Elsewhere in his comment piece, Johnson hinted that the U.K. would exploit tidal power, hydro and geothermal power, before going on to call for “big new bets on nuclear,” claiming that the country needs “baseload energy—power that can be relied upon even when the sun isn’t shining or the wind isn’t blowing.”
While nuclear power seems popular among both government ministers and opposition politicians, the contention drew immediate criticism from some experts who argue that nuclear power fails to answer most of the big questions posed by the energy transition: nuclear power plants typically take decades to build and are extremely expensive to operate. As a result, they say, there is a lack of evidence to support nuclear as an effective policy option for reducing fossil fuel dependency.

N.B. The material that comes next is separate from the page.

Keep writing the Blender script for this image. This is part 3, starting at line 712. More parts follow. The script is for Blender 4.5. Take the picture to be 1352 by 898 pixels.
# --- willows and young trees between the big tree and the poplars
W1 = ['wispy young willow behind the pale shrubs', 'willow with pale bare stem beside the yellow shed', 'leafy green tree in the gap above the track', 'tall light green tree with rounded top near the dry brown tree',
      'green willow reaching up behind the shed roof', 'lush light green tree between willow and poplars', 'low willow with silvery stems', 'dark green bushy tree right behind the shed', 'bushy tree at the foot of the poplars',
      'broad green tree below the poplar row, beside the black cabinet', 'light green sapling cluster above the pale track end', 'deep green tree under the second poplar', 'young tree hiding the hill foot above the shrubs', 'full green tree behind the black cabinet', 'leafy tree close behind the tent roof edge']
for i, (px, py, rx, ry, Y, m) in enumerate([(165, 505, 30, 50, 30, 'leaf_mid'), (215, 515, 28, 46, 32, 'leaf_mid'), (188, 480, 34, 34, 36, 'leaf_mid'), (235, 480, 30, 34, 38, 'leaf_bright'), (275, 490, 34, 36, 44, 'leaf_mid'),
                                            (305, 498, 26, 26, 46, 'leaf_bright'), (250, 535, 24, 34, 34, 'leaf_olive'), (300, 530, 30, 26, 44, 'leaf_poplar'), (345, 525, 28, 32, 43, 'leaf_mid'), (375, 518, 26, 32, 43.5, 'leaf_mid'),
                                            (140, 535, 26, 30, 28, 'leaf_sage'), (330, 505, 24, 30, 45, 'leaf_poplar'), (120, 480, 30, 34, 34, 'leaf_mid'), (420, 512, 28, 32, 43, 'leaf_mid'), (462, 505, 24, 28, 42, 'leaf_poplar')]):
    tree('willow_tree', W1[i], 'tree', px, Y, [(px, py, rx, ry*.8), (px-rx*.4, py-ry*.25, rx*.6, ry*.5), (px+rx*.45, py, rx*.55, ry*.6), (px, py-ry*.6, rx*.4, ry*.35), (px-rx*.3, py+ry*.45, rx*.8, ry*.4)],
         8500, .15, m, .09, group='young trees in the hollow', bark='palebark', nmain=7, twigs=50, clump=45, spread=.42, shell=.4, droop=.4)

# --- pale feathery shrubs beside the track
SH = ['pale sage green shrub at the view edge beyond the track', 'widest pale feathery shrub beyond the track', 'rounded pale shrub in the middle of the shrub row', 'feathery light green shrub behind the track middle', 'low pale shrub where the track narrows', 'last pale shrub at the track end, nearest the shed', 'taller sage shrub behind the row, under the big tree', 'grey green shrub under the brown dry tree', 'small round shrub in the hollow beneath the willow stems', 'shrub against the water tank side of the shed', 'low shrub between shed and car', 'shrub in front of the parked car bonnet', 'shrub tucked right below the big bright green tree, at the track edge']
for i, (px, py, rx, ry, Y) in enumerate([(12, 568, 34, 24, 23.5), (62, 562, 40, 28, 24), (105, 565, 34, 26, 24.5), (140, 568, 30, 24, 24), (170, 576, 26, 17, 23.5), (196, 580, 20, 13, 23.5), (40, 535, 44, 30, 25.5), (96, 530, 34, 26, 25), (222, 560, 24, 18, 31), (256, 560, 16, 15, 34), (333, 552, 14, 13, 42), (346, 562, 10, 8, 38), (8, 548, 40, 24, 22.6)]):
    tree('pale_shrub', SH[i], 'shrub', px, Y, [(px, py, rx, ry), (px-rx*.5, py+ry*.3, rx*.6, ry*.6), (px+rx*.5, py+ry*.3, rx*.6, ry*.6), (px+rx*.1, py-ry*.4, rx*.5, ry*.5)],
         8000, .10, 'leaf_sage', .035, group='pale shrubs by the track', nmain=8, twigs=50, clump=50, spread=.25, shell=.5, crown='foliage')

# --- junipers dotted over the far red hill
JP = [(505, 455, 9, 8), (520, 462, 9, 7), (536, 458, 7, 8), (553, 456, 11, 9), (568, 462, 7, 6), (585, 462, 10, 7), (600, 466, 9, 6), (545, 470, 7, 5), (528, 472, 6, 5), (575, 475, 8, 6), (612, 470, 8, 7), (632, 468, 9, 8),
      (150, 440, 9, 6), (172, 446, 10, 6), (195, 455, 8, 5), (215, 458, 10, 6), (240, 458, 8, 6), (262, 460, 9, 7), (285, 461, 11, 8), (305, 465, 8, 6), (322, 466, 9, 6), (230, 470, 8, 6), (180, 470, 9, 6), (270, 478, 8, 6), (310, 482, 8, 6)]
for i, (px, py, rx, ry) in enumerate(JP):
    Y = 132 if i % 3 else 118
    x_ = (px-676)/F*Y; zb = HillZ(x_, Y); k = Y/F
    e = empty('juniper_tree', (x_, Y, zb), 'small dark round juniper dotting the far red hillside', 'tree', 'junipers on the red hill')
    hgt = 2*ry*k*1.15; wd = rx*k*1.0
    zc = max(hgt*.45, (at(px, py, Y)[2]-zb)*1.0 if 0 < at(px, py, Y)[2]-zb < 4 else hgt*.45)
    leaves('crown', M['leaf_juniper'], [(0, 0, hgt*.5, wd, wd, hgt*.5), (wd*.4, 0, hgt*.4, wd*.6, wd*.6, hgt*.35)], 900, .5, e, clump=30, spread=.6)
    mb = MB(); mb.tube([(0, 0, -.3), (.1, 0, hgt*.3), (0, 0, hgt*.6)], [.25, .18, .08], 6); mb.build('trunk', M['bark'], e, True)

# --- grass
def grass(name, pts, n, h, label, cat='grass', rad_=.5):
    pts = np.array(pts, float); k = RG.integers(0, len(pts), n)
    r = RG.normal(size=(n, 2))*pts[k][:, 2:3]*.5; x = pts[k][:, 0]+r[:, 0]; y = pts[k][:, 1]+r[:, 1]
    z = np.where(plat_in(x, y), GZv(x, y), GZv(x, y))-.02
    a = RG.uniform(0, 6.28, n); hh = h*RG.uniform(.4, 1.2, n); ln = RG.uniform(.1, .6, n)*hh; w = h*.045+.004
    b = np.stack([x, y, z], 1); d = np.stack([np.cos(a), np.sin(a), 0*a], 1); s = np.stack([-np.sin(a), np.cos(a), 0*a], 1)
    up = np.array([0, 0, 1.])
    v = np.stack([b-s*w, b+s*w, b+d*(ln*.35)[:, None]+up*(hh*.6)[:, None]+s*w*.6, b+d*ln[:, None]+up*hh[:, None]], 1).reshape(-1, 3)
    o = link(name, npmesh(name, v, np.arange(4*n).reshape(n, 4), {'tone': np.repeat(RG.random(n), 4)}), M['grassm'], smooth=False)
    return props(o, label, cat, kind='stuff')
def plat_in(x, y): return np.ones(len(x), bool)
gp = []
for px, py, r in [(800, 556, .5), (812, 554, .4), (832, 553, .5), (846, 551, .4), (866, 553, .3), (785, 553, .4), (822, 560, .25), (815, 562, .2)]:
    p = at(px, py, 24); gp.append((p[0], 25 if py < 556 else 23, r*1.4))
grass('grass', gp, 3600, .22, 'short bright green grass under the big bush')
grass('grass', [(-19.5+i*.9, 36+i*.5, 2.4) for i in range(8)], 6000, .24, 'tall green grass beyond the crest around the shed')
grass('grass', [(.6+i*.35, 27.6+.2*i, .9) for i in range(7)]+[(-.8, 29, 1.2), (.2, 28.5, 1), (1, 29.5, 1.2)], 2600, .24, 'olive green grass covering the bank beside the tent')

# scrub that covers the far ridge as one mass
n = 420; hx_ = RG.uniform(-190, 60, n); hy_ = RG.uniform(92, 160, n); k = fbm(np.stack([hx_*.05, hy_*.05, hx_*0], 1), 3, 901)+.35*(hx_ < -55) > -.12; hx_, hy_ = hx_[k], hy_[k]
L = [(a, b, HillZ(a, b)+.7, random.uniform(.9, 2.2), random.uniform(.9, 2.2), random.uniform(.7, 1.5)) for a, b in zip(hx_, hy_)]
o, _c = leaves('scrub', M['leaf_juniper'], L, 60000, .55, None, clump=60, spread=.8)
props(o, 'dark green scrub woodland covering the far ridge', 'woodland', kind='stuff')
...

Even advanced small modular nuclear reactors (SMRs), a developing technology long hyped by the U.K. government, could prove a dead end: new research from the U.S. Institute for Energy Economics and Financial Analysis branded an SMR project as “too late, too expensive, too risky and too uncertain”—supporting contentions that pursuing SMRs will simply “jeopardize attempts to mitigate climate change.”
“Johnson claims that the current crisis shows there is a need for “big new bets” on new nuclear in the UK. It would certainly be a massive gamble,” said Phil Johnstone, a research fellow at the University of Sussex’s Science Policy Research Unit. “If the challenge is to rapidly reduce demand for gas and to ease the financial burden on energy consumers, then new large nuclear reactors of designs that have been plagued by technical problems, considerable delays, and cost overruns as well as untested small modular reactors, are not the answer. Neither of these options will contribute to alleviating the pressures of the current crisis with the urgency needed and will not be ready until well into the next decade, if ever.”
Johnstone said government money would be better spent on improving energy efficiency in homes and buildings, adding that while nuclear power tended to under-deliver when it came to addressing energy supply issues, “renewables have tended to surpass expectations.”